On Friday the news was dumped that during September 2011 - September 2012 Wisconsin gained a mere 20,481 private sector jobs. That previous DWD releases of preliminary QCEW data have been on a Wednesday or Thursday should hint how bad this is. This is a 12-month gain of 0.9% vs 1.5% in the 12 months up to June 2012.
You're probably familiar by now with Wisconsin's placing of 42nd in private sector job growth among the states for the 12 months leading up to June 2012, down from the 11th place that we were in prior to Walker's inauguration.
Without other states' QCEW numbers, we don't have a September 2011 - September 2012 ranking yet. What we do already have is the CES national growth rates estimates for the 12 months to June 2012 and to September 2012 - these were 2.2% and 2.0% respectively. If this is reflected uniformly across other states' growth rates then we'll see ourselves in 46th or 47th place when their Q3 numbers come out.
The other ghastly news there is that total wages are down from 2011Q3 to 2012Q3 - the corresponding private sector weekly wage being $770 which you can compare to historical values here. That's a Q3 year-on-year drop for the first time since 2009. However, when one considers Midwestern inflation this represents the second greatest annual drop in private sector Wisconsin weekly wages of any quarter in at least the last ten years (only Walker's first year in office was worse).
Total private sector wages in real terms are down 2.9% annually, which bodes ill for subsequent demand and jobs (for comparison, real total wages in Wisconsin were dropping 5% annually during 2009).
Now, I promised above that I would explain about CES and why it's credible indicator of the 2012 jobs picture even if it was off in 2011.
First, a little background
CES (Current Employment Statistics) is based upon a national survey of employers augmented with statistical modelling and UI analysis that produces values monthly, which is great if we're trying to get a current picture since it comes with a seasonally-adjusted version.

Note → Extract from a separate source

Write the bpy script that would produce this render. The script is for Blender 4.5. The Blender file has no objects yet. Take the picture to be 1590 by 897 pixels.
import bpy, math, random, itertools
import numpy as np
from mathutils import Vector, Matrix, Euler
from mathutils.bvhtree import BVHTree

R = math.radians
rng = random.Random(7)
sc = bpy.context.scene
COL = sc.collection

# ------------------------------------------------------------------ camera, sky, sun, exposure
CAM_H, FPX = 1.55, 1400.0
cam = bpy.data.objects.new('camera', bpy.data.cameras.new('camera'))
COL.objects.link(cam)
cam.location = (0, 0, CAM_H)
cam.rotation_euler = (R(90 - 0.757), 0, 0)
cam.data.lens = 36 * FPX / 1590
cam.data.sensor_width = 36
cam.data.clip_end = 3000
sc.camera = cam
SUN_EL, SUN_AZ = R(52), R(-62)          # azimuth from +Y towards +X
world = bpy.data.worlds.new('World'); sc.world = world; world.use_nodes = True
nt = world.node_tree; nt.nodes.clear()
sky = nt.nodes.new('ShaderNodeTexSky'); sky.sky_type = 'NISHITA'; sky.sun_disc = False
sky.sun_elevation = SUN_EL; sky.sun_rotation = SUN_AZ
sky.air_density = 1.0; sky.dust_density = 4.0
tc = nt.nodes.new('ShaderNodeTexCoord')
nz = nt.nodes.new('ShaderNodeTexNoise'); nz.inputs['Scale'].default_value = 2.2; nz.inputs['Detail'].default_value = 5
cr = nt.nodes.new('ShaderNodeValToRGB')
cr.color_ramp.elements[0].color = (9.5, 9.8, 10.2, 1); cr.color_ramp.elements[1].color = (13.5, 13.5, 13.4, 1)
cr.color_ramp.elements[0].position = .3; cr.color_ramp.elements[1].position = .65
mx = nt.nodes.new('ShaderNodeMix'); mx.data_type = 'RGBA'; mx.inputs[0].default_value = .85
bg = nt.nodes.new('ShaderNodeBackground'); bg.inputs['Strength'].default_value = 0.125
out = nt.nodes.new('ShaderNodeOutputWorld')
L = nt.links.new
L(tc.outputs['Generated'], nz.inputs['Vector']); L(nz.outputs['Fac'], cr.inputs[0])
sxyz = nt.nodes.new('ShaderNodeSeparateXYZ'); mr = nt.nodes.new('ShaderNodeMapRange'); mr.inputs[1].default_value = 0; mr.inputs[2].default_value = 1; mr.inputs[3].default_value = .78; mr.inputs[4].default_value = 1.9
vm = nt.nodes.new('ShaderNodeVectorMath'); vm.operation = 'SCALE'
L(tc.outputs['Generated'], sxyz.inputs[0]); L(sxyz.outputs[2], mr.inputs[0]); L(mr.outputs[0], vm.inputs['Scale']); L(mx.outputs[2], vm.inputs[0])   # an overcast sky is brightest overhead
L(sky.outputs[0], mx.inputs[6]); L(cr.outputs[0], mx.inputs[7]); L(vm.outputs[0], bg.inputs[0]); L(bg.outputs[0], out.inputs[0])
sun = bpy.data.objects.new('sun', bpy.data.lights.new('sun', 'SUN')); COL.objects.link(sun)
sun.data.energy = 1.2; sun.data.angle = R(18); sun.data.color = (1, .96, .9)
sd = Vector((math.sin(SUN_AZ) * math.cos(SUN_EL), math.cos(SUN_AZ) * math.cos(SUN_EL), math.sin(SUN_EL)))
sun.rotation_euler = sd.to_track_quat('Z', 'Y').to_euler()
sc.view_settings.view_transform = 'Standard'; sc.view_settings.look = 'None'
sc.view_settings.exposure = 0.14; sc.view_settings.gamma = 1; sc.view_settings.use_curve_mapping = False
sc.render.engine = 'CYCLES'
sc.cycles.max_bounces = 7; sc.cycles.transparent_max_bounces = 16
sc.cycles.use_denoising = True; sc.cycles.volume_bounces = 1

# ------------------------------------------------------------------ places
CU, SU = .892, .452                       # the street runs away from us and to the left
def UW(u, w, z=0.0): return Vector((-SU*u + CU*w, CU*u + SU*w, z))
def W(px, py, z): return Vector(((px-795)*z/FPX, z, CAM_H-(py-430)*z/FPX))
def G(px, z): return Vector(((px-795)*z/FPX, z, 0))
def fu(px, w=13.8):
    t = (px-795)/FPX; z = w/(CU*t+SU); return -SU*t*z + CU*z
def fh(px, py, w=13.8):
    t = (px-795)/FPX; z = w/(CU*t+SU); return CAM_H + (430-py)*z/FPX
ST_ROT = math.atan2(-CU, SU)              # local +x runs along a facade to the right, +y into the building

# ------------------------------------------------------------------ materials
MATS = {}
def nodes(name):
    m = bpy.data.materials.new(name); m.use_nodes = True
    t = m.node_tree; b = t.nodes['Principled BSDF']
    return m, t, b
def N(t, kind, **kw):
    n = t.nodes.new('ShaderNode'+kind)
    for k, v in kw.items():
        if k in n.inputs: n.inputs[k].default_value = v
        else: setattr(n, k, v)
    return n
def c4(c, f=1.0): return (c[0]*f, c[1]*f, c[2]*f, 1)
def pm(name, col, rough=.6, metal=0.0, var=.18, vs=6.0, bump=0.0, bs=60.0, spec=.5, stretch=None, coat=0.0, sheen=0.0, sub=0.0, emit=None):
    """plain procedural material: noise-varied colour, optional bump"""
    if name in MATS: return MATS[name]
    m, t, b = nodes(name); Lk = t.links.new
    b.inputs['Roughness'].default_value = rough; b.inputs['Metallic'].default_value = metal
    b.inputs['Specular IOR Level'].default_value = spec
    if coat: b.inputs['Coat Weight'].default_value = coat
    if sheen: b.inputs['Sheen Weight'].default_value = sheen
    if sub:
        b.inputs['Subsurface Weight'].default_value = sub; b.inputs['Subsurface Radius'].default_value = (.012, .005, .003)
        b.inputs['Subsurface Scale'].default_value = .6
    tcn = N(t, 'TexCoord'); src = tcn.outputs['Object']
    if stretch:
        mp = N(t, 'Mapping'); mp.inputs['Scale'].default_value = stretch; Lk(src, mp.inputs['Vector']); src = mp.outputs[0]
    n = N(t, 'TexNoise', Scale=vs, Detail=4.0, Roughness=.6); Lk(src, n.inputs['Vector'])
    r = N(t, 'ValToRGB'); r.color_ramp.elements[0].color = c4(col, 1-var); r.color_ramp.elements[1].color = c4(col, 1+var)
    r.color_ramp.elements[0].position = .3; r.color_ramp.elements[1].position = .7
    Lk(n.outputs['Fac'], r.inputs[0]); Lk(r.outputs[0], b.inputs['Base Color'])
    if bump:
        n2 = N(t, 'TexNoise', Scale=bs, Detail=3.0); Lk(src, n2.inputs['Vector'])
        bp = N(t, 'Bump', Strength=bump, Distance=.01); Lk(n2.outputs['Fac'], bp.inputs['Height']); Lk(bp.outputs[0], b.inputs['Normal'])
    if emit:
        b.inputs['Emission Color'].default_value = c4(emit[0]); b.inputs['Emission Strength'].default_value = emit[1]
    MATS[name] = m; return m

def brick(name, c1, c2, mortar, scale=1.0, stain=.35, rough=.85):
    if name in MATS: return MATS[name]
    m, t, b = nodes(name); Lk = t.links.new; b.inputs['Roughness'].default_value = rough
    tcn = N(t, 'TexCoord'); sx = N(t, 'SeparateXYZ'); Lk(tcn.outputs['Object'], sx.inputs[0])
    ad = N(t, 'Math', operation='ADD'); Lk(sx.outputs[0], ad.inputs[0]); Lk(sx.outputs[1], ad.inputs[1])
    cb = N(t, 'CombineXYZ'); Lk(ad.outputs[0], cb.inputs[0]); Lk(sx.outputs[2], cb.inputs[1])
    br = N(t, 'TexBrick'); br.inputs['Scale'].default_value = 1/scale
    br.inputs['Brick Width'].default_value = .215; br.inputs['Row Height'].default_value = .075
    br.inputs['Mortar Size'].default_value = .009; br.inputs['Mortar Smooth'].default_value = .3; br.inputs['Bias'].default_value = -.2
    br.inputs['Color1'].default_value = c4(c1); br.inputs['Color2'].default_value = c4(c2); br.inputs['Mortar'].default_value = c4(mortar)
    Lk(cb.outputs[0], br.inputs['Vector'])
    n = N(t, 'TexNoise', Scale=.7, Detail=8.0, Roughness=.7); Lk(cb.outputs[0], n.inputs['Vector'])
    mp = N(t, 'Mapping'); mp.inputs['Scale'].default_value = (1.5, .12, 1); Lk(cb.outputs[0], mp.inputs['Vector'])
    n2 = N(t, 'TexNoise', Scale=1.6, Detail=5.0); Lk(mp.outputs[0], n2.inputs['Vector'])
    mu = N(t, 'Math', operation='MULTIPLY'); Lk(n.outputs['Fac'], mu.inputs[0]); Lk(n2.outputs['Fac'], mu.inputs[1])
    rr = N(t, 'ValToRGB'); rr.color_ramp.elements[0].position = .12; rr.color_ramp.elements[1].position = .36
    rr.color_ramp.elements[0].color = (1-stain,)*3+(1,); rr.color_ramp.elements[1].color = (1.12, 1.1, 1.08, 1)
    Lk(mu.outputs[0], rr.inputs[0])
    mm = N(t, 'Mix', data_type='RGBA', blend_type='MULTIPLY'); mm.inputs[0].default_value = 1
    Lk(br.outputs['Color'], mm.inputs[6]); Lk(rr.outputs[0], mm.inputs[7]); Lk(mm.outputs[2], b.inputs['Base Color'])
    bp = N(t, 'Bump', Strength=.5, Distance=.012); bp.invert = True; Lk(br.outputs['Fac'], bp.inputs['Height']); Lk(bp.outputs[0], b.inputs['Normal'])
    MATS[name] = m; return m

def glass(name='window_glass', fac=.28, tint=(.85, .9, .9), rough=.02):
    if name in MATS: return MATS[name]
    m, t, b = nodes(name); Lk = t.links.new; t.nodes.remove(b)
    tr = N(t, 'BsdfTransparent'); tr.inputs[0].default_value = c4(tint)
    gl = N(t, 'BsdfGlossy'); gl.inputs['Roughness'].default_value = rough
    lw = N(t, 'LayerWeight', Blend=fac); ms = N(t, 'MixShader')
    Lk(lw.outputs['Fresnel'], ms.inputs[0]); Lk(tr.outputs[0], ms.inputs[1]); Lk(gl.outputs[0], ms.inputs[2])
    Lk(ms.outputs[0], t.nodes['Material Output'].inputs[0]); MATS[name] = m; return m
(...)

QCEW (Quarterly Census of Employment and Wages) is based upon payroll reporting by employers, has no seasonal adjustments and isn't usually released until 6 or 7 months after the end of the quarter. Which is great if we need an accurate long-term view. Employment statisticians will always use QCEW where available.
CES, QCEW and Wisconsin
In Wisconsin we were all made familiar with the difference by Scott Walker when he decided that the 2011 job losses indicated by CES (-33,900 at the time, since revised to -9,700) didn't look as good as the modest gains indicated by QCEW data +23,321 at the time, since revised to +29,800) and so as is his m.o. used state resources for political gain to bring the latter out a few months early, less than 3 weeks before the recall election. Then lied that the BLS had verified these preliminary numbers.
While the basic idea is sound, Walker was replacing an apocalyptic data series with a merely catastrophic one. The data swallowed by his supporters as demonstrating his economic prowess actually showed Wisconsin in 38th place in 2011 (down from 11th in 2010 as I've mentioned) when other states' data was reported - a detail only available a safe few months after the election.
So if QCEW trends were so different than CES's in 2011, why believe CES in 2012?
As mentioned, CES has a seasonally unadjusted version. If we take the difference from that to the QCEW monthly data so far in order to see if trends in CES data are reflected in trends in QCEW data when they come out (the flatter the chart, the better CES anticipates QCEW), we get the following:

So the difference is rather stable until the middle of 2011 when it took a dive to a new equilibrium over the latter half of that year. In particular, unadjusted CES shows 39,500 more jobs in September 2012 than December 2011. QCEW shows 42,173 more over the same period (it's a seasonal thing), so CES has been following it closely this year so far. With 2012Q3 being the last quarter where annual changes include the 2011 anomaly, there won't be an appreciable difference to highlight, and the "actual jobs data" news releases will no doubt continue to be buried on Fridays or be allowed to fade away, having served their purpose already.
Preliminary CES pegs Wisconsin 2012 private sector job growth at 9,700 or 0.4%, good for 49th place if it holds up and other states uniformly follow the annual national CES trend from Q2 into Q4 with their QCEW figures. The statistical error bars in CES data are about 10,000 either way, so it is yet possible that we'll hold on to an annual rate of 20,000 in 2012 as a whole and find ourselves ranked in the mid-40s. That's about as good a spin as I can put on the economic news with a straight face.
Before the recall election Walker told us that if he won, "like a rocket, you'll see businesses hiring."
His next performance review is scheduled for November 2014.
Mon Mar 04, 2013 at 2:11 AM PT: The Current Population Survey has been revised (n.b. linking to seasonally-unadjusted numbers there; seasonally adjusted figures here). CPS is a survey of households, unlike the QCEW and CES which study businesses. It's most commonly known for producing the unemployment rate figures. While its employment total is not directly comparable to CES or QCEW, it is trying to measure something similar, i.e. the number of Wisconsinites with some kind of job, as opposed to the number of filled jobs in Wisconsin. As a result they tend to have similar trends.
The newly-revised seasonally-unadjusted figures show a 23,043 drop in the number of employed Wisconsinites from September - December 2012, compared to the CES drop of 16,200 total jobs. Which is another independent indicator that 2012Q4 was a bad one for Wisconsin.